* [Material for this task]
• • • • •

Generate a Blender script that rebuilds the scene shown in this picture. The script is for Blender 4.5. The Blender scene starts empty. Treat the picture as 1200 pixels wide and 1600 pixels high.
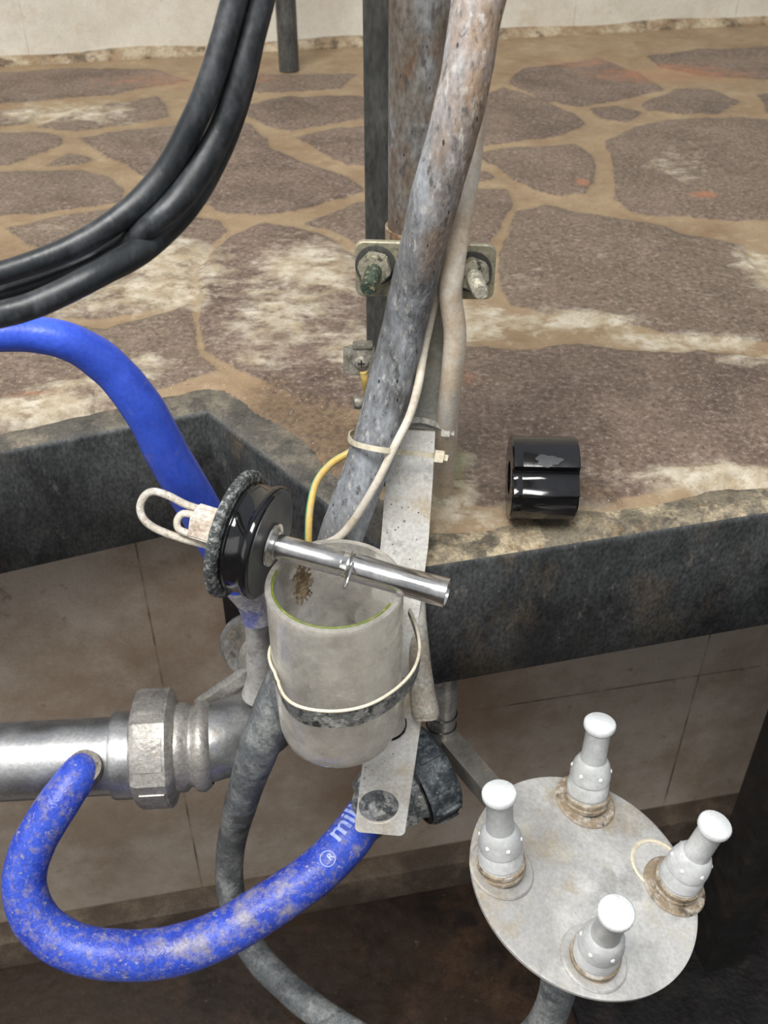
import bpy, bmesh, math, random
import numpy as np
from mathutils import Vector as V, Matrix
random.seed(4); rng = np.random.RandomState(7)
SC = bpy.context.scene; COL = SC.collection
PI = math.pi

# ------------------------------------------------------------ camera, world, light, exposure
PITCH = math.radians(38); CH = .58
cd = bpy.data.cameras.new('camera'); cam = bpy.data.objects.new('camera', cd); COL.objects.link(cam)
cd.sensor_fit = 'VERTICAL'; cd.sensor_height = 36; cd.sensor_width = 27; cd.lens = 36
cam.location = (0, 0, CH); cam.rotation_euler = (PI/2-PITCH, 0, 0); cd.clip_start = .01
cd.dof.use_dof = True; cd.dof.focus_distance = .84; cd.dof.aperture_fstop = 12
SC.camera = cam
SC.view_settings.view_transform = 'Standard'; SC.view_settings.look = 'None'
SC.view_settings.gamma = 1; SC.view_settings.use_curve_mapping = False
SC.view_settings.exposure = 0.22

w = bpy.data.worlds.new('world'); SC.world = w; w.use_nodes = True
nt = w.node_tree; bg = nt.nodes['Background']
tc = nt.nodes.new('ShaderNodeTexCoord'); sx = nt.nodes.new('ShaderNodeSeparateXYZ'); rp = nt.nodes.new('ShaderNodeValToRGB')
nt.links.new(tc.outputs['Generated'], sx.inputs[0])
mr = nt.nodes.new('ShaderNodeMapRange'); mr.inputs[1].default_value = -1; mr.inputs[2].default_value = 1
nt.links.new(sx.outputs[2], mr.inputs[0]); nt.links.new(mr.outputs[0], rp.inputs[0])
e = rp.color_ramp.elements
e[0].position = 0; e[0].color = (.05, .045, .04, 1); e[1].position = 1; e[1].color = (.9, .93, 1, 1)
for pos, c in ((.47, (.10, .095, .09, 1)), (.52, (.42, .43, .44, 1)), (.68, (.55, .57, .60, 1))):
    x = e.new(pos); x.color = c
nt.links.new(rp.outputs[0], bg.inputs[0]); bg.inputs[1].default_value = .62

def area(name, loc, target, sx_, sy_, power, color):
    l = bpy.data.lights.new(name, 'AREA'); l.shape = 'RECTANGLE'; l.size = sx_; l.size_y = sy_; l.energy = power; l.color = color
    o = bpy.data.objects.new(name, l); COL.objects.link(o); o.location = loc
    o.rotation_euler = (V(target)-V(loc)).to_track_quat('-Z', 'Y').to_euler(); return o
area('skylight_panel', (-.6, -.45, 2.5), (.1, .8, -.1), 2.0, .8, 96, (1, .985, .95))
area('left_side_light', (-2.6, -1.2, 1.0), (0, .8, -.3), 2.2, 1.6, 14, (1, .97, .92))  # unseen area light, added to brighten the left side under the platform

# ------------------------------------------------------------ helpers
c_, s_ = math.cos(PITCH), math.sin(PITCH)
def ray(x, y):
    a, b = (x-600)/1600, -(y-800)/1600
    return V((a, c_+b*s_, -s_+b*c_))
def W(x, y, d): return V((0, 0, CH))+ray(x, y)*d
def WZ(x, y, z=0.):
    r = ray(x, y); return V((0, 0, CH))+r*((z-CH)/r.z)
def WY(x, y, Y):
    r = ray(x, y); return V((0, 0, CH))+r*(Y/r.y)

NS_ = 1.35
def node_mat(name, base, layers=(), rough=.6, metal=0., bump=.15, bscale=250, spec=.5, stretch=(1, 1, 1), extra=None, speck=None, coat=0, grain=.26):
    m = bpy.data.materials.new(name); m.use_nodes = True; t = m.node_tree; b = t.nodes['Principled BSDF']
    tc = t.nodes.new('ShaderNodeTexCoord'); mp = t.nodes.new('ShaderNodeMapping'); mp.inputs['Scale'].default_value = stretch
    t.links.new(tc.outputs['Object'], mp.inputs[0])
    col = t.nodes.new('ShaderNodeRGB'); col.outputs[0].default_value = (*base, 1); cur = col.outputs[0]
    for i, L in enumerate(layers):
        c, sc, lo, hi = L[:4]; amt = L[4] if len(L) > 4 else 1.
        n = t.nodes.new('ShaderNodeTexNoise'); n.inputs['Scale'].default_value = sc; n.inputs['Detail'].default_value = 8
        n.inputs['Roughness'].default_value = .68; n.noise_dimensions = '4D'; n.inputs['W'].default_value = i*3.7+len(name)
        n.inputs['Scale'].default_value = sc*NS_; t.links.new(mp.outputs[0], n.inputs['Vector'])
        md = (lo+hi)/2-.025; hf = (hi-lo)*.36
        r = t.nodes.new('ShaderNodeMapRange'); r.inputs[1].default_value = md-hf; r.inputs[2].default_value = md+hf; r.inputs[4].default_value = amt
        t.links.new(n.outputs[0], r.inputs[0])
        mx = t.nodes.new('ShaderNodeMix'); mx.data_type = 'RGBA'
        t.links.new(r.outputs[0], mx.inputs[0]); t.links.new(cur, mx.inputs[6]); mx.inputs[7].default_value = (*c, 1); cur = mx.outputs[2]
    if speck:
        c, sc, th = speck
        v = t.nodes.new('ShaderNodeTexVoronoi'); v.inputs['Scale'].default_value = sc; t.links.new(mp.outputs[0], v.inputs['Vector'])
        r = t.nodes.new('ShaderNodeMapRange'); r.inputs[1].default_value = th; r.inputs[2].default_value = th*.6
        t.links.new(v.outputs['Distance'], r.inputs[0])
        mx = t.nodes.new('ShaderNodeMix'); mx.data_type = 'RGBA'
        t.links.new(r.outputs[0], mx.inputs[0]); t.links.new(cur, mx.inputs[6]); mx.inputs[7].default_value = (*c, 1); cur = mx.outputs[2]
    if grain:
        for gs, ga in ((330, grain), (60, grain*.3)):
            g = t.nodes.new('ShaderNodeTexNoise'); g.inputs['Scale'].default_value = gs; g.inputs['Detail'].default_value = 4; t.links.new(mp.outputs[0], g.inputs['Vector'])
            gr = t.nodes.new('ShaderNodeMapRange'); gr.inputs[1].default_value = .33; gr.inputs[2].default_value = .67; gr.inputs[3].default_value = 1-ga; gr.inputs[4].default_value = 1+ga
            t.links.new(g.outputs[0], gr.inputs[0])
            vm = t.nodes.new('ShaderNodeVectorMath'); vm.operation = 'SCALE'; t.links.new(cur, vm.inputs[0]); t.links.new(gr.outputs[0], vm.inputs['Scale']); cur = vm.outputs[0]
    t.links.new(cur, b.inputs['Base Color'])
    n = t.nodes.new('ShaderNodeTexNoise'); n.inputs['Scale'].default_value = bscale; n.inputs['Detail'].default_value = 6
    t.links.new(mp.outputs[0], n.inputs['Vector'])
    if bump:
        bp = t.nodes.new('ShaderNodeBump'); bp.inputs['Strength'].default_value = bump; bp.inputs['Distance'].default_value = .002
        t.links.new(n.outputs[0], bp.inputs['Height']); t.links.new(bp.outputs[0], b.inputs['Normal'])
    r = t.nodes.new('ShaderNodeMapRange'); r.inputs[1].default_value = .3; r.inputs[2].default_value = .7
    r.inputs[3].default_value = max(rough-.12, .03); r.inputs[4].default_value = min(rough+.12, 1)
    n2 = t.nodes.new('ShaderNodeTexNoise'); n2.inputs['Scale'].default_value = 30; n2.inputs['Detail'].default_value = 5
    t.links.new(mp.outputs[0], n2.inputs['Vector']); t.links.new(n2.outputs[0], r.inputs[0]); t.links.new(r.outputs[0], b.inputs['Roughness'])
    b.inputs['Metallic'].default_value = metal; b.inputs['Specular IOR Level'].default_value = spec; b.inputs['Coat Weight'].default_value = coat
    if extra: extra(t, b, mp, cur)
    return m

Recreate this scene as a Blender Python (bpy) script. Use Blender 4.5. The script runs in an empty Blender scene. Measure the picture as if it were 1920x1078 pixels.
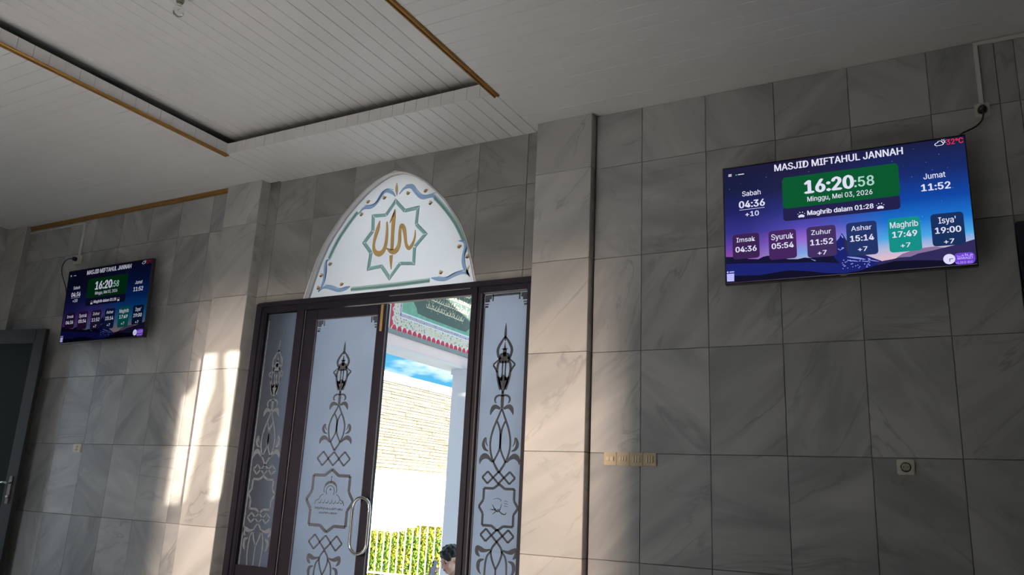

• • • • •

* [Requirement]
Could the lines from the top of the material through the line with "PI = math.pi" be repeated exactly, pictures left out?

* [Solution for this task]
Generate a Blender script that rebuilds the scene shown in this picture. The script is for Blender 4.5. The Blender scene starts empty. Treat the picture as 1200 pixels wide and 1600 pixels high.
import bpy, bmesh, math, random
import numpy as np
from mathutils import Vector as V, Matrix
random.seed(4); rng = np.random.RandomState(7)
SC = bpy.context.scene; COL = SC.collection
PI = math.pi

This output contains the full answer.